#### WHAT THE EXERCISE ASKS
Each line below must be set down exactly; omit any image you find.

#### SOURCE MATERIAL
»»
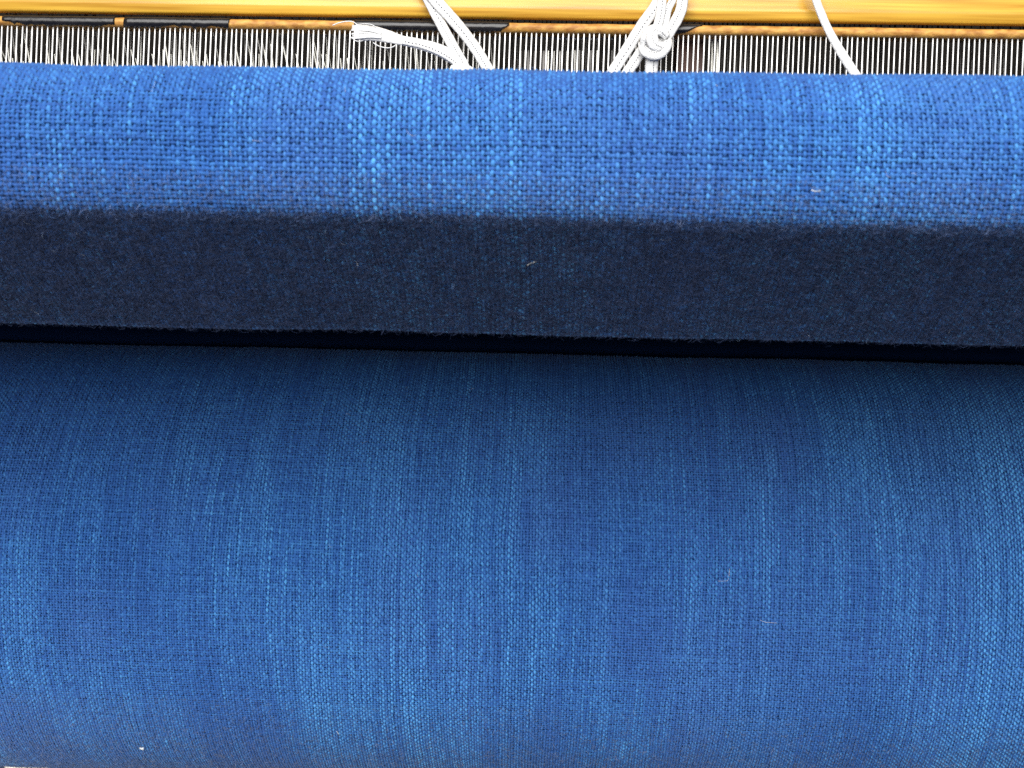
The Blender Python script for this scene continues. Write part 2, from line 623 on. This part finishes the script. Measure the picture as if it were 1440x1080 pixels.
def tape(px0, px1, lower, cut0=3, cut1=3):
    """lower: list of (px, fraction of the strip's height left bare at the bottom)"""
    x0, x1 = at(px0, 37, DC).x, at(px1, 37, DC).x
    n = max(8, int((px1 - px0) / 4))
    bm = bmesh.new()
    fr = np.interp(np.linspace(px0, px1, n + 1), [p for p, _ in lower], [f for _, f in lower])
    hm, hr = (cap_lo + cap_hi) / 2, (cap_hi - cap_lo) / 2 + 0.00035
    rows = []
    for k in range(n + 1):
        u = k / n
        row = []
        fk = fr[k] + random.uniform(0, 0.05)
        lo_a = math.asin(max(-1.0, min(0.95, -1.0 + 2.0 * fk)))
        for q in range(7):
            a = lo_a + (pi / 2 - lo_a) * q / 6
            x = x0 + (x1 - x0) * u
            if k == 0:
                x += (1 - q / 6) * cut0 * 0.0003
            if k == n:
                x -= (1 - q / 6) * cut1 * 0.0003
            wob = random.uniform(-0.00008, 0.00008)
            row.append(bm.verts.new(RF(x, hm + hr * sin(a), DC + 0.0022 - (0.0026 + wob) * cos(a))))
        rows.append(row)
    for r0, r1 in zip(rows, rows[1:]):
        for q in range(6):
            bm.faces.new((r0[q], r0[q + 1], r1[q + 1], r1[q]))
    o = link('tape_patch', bm_mesh('tape_patch', bm, True), None, (MAT_TAPE,))
    md = o.modifiers.new('thick', 'SOLIDIFY')
    md.thickness = 0.00025
    md.offset = 1
    return child(o, reed)


tape(3, 161, [(3, .35), (16, .3), (19, .05), (21, .28), (30, .2), (33, 0), (38, 0), (41, .15), (46, .1), (48, 0), (57, .1),
              (61, .1), (63, 0), (70, 0), (90, .06), (118, .04), (140, .0), (145, .14), (161, .16)], 0, 0)
tape(176, 324, [(176, 0), (222, .0), (235, .12), (246, .2), (252, .02), (258, .16), (267, .12), (272, 0), (280, .08),
                (284, 0), (290, .02), (296, .15), (310, .1), (314, 0), (324, 0)], -4, 4)
tape(498, 716, [(498, .42), (504, .02), (600, 0), (690, 0), (704, .05), (716, .55)], 0, 0)
tape(936, 988, [(936, 0), (956, .02), (968, .2), (980, .62), (988, .8)], 0, 0)

# dents: flat steel wires, one per 7.4 px
wb = bmesh.new()
top, bot = cap_lo + 0.001, 0.084
for (wx, wd) in ((0.0003, 0.0004),):
    ring = [(-wx, 0), (-wx * .6, -wd * .3), (wx * .6, -wd * .3), (wx, 0), (wx, wd), (-wx, wd)]
    lv = [wb.verts.new((x, bot - (top + bot) / 2, d)) for x, d in ring]
    uv = [wb.verts.new((x, top - (top + bot) / 2, d)) for x, d in ring]
    for k in range(6):
        wb.faces.new((lv[k], lv[(k + 1) % 6], uv[(k + 1) % 6], uv[k]))
wire_me = bm_mesh('dent', wb)
wire_me.materials.append(MAT_WIRE)
basis = Matrix(((1, 0, 0), (0, UP.y, AX.y), (0, UP.z, AX.z)))
DW = DC + 0.0032
pitch_x = at(727.33, 70, DW).x - at(720, 70, DW).x
ND = 232
for k in range(ND):
    x = (k - ND / 2) * pitch_x + random.uniform(-0.00012, 0.00012)
    o = bpy.data.objects.new('dent', wire_me)
    C.objects.link(o)
    lean = radians(1.1 + random.uniform(-0.35, 0.35))
    c = RF(x, (top + bot) / 2, DW)
    loc = Matrix.Translation(c) @ (basis @ Matrix.Rotation(-lean, 3, 'Z')).to_4x4()
    o.parent = reed
    o.matrix_parent_inverse = Matrix.Translation(-reed.location)
    o.matrix_basis = loc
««
#### SOLVED PROBLEM
The Blender Python script for this scene continues. Write part 2, from line 623 on. This part finishes the script. Measure the picture as if it were 1440x1080 pixels.
def tape(px0, px1, lower, cut0=3, cut1=3):
    """lower: list of (px, fraction of the strip's height left bare at the bottom)"""
    x0, x1 = at(px0, 37, DC).x, at(px1, 37, DC).x
    n = max(8, int((px1 - px0) / 4))
    bm = bmesh.new()
    fr = np.interp(np.linspace(px0, px1, n + 1), [p for p, _ in lower], [f for _, f in lower])
    hm, hr = (cap_lo + cap_hi) / 2, (cap_hi - cap_lo) / 2 + 0.00035
    rows = []
    for k in range(n + 1):
        u = k / n
        row = []
        fk = fr[k] + random.uniform(0, 0.05)
        lo_a = math.asin(max(-1.0, min(0.95, -1.0 + 2.0 * fk)))
        for q in range(7):
            a = lo_a + (pi / 2 - lo_a) * q / 6
            x = x0 + (x1 - x0) * u
            if k == 0:
                x += (1 - q / 6) * cut0 * 0.0003
            if k == n:
                x -= (1 - q / 6) * cut1 * 0.0003
            wob = random.uniform(-0.00008, 0.00008)
            row.append(bm.verts.new(RF(x, hm + hr * sin(a), DC + 0.0022 - (0.0026 + wob) * cos(a))))
        rows.append(row)
    for r0, r1 in zip(rows, rows[1:]):
        for q in range(6):
            bm.faces.new((r0[q], r0[q + 1], r1[q + 1], r1[q]))
    o = link('tape_patch', bm_mesh('tape_patch', bm, True), None, (MAT_TAPE,))
    md = o.modifiers.new('thick', 'SOLIDIFY')
    md.thickness = 0.00025
    md.offset = 1
    return child(o, reed)


tape(3, 161, [(3, .35), (16, .3), (19, .05), (21, .28), (30, .2), (33, 0), (38, 0), (41, .15), (46, .1), (48, 0), (57, .1),
              (61, .1), (63, 0), (70, 0), (90, .06), (118, .04), (140, .0), (145, .14), (161, .16)], 0, 0)
tape(176, 324, [(176, 0), (222, .0), (235, .12), (246, .2), (252, .02), (258, .16), (267, .12), (272, 0), (280, .08),
                (284, 0), (290, .02), (296, .15), (310, .1), (314, 0), (324, 0)], -4, 4)
tape(498, 716, [(498, .42), (504, .02), (600, 0), (690, 0), (704, .05), (716, .55)], 0, 0)
tape(936, 988, [(936, 0), (956, .02), (968, .2), (980, .62), (988, .8)], 0, 0)

# dents: flat steel wires, one per 7.4 px
wb = bmesh.new()
top, bot = cap_lo + 0.001, 0.084
for (wx, wd) in ((0.0003, 0.0004),):
    ring = [(-wx, 0), (-wx * .6, -wd * .3), (wx * .6, -wd * .3), (wx, 0), (wx, wd), (-wx, wd)]
    lv = [wb.verts.new((x, bot - (top + bot) / 2, d)) for x, d in ring]
    uv = [wb.verts.new((x, top - (top + bot) / 2, d)) for x, d in ring]
    for k in range(6):
        wb.faces.new((lv[k], lv[(k + 1) % 6], uv[(k + 1) % 6], uv[k]))
wire_me = bm_mesh('dent', wb)
wire_me.materials.append(MAT_WIRE)
basis = Matrix(((1, 0, 0), (0, UP.y, AX.y), (0, UP.z, AX.z)))
DW = DC + 0.0032
pitch_x = at(727.33, 70, DW).x - at(720, 70, DW).x
ND = 232
for k in range(ND):
    x = (k - ND / 2) * pitch_x + random.uniform(-0.00012, 0.00012)
    o = bpy.data.objects.new('dent', wire_me)
    C.objects.link(o)
    lean = radians(1.1 + random.uniform(-0.35, 0.35))
    c = RF(x, (top + bot) / 2, DW)
    loc = Matrix.Translation(c) @ (basis @ Matrix.Rotation(-lean, 3, 'Z')).to_4x4()
    o.parent = reed
    o.matrix_parent_inverse = Matrix.Translation(-reed.location)
    o.matrix_basis = loc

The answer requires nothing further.